射水平野は富山県のほぼ中央に位置し, 日本海に面している.この平野 (約80km
2) は沖積世初頭において海であったのが, 河川の埋積作用の結果できたものである.
著者は, 平野内に散在する深度30~100mの井戸23個所について, その溶存成分の化学分析をおこない, 次の結果を得た.

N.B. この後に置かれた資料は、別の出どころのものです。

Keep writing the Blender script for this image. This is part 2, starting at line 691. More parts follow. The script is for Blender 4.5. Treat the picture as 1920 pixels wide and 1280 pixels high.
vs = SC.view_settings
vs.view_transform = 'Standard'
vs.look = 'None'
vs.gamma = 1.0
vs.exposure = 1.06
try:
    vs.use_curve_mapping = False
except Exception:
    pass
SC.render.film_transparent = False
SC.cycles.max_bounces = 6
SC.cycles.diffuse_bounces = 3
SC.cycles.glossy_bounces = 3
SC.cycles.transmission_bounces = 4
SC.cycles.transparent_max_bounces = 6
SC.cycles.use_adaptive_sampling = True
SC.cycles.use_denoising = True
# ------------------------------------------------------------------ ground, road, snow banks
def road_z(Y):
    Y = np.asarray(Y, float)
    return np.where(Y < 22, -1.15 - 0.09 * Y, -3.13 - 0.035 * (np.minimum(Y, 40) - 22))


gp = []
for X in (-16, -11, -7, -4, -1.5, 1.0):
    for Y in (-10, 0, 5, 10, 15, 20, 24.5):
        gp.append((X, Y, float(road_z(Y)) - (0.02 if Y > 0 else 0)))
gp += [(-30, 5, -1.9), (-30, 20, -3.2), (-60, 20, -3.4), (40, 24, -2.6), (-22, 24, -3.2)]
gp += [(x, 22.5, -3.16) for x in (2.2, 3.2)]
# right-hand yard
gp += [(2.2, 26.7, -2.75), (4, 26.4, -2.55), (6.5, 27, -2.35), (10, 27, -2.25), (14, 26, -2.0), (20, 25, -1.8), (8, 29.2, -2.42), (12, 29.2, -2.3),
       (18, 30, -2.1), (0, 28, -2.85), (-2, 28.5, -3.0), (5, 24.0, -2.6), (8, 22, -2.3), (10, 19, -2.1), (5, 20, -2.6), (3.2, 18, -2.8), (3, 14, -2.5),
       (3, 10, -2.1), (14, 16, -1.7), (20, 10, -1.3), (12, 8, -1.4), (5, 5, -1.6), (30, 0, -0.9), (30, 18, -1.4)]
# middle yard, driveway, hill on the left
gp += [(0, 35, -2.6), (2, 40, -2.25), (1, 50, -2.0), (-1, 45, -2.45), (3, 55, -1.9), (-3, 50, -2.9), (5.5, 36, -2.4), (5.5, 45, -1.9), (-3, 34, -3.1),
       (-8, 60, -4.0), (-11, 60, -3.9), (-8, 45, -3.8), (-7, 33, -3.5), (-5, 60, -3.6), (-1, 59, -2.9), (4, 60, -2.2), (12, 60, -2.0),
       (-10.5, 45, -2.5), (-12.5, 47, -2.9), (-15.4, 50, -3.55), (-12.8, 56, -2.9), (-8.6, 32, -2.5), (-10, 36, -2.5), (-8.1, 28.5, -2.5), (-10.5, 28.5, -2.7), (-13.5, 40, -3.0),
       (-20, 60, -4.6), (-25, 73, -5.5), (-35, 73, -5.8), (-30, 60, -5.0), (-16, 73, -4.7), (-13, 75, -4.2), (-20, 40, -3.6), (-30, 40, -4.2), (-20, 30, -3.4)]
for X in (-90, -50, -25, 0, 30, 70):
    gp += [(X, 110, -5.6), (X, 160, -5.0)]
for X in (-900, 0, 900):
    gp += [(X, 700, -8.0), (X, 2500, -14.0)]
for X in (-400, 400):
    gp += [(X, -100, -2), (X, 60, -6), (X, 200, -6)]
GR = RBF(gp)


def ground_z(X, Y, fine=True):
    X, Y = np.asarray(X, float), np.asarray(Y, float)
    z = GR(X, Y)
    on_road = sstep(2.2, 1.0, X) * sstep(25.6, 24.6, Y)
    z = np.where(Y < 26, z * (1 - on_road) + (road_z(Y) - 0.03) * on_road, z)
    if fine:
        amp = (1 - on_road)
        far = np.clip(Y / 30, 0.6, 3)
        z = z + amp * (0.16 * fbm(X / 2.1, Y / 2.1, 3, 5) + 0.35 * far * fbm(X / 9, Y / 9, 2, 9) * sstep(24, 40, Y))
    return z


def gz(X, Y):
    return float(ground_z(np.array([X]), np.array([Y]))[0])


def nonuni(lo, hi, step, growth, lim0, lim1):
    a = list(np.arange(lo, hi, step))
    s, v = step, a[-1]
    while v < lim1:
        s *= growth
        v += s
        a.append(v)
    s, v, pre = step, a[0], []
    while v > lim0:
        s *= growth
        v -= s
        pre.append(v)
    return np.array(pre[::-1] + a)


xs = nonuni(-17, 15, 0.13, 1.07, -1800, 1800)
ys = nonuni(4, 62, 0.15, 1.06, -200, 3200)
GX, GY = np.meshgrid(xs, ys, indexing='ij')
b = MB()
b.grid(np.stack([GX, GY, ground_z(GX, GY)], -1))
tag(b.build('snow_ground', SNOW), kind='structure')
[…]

(1) Key diagramによる水質区分をおこなった結果, 海水の浸入は平野中央部 (海岸線より約4km) にまで及んでいる.特に, 海岸地帯に存在する井戸水は極端に海水の浸入を受けており, そのNa/Cl値は海水よりも小さく, 逆に, Ca/Cl値は海水より大きな値を示し, さらに, 2価鉄イオン, 2価マンガンイオンおよびアンモニウムイオンは著しく多量認められ, 土壌粒子によるイオン交換作用を端的に示している.
(2) 溶存アルゴン量を基準にして, 溶存酸素や溶存窒素の飽和度を検討した結果, 平野中央部の井戸水は溶存酸素が著しく不飽和であり, 溶存窒素は過飽和となっており, 埋積地層に由来する還元的環境をよく現わしている.
(3) 溶存メタンが認められる井戸水は割合多いが, 溶存水素が認められる井戸水は殆んどない.このことは, 還元状態の進んだ環境では, メタンと共に生成した水素は微生物の代謝基質として利用されるためであると考えられる.
(4) 溶存アルゴンをトレーサーとして, 著者の任意時測定法によって地下水の流速を求めた結果, 庄川右岸の三角州地帯では20~80m/dayの値が得られた.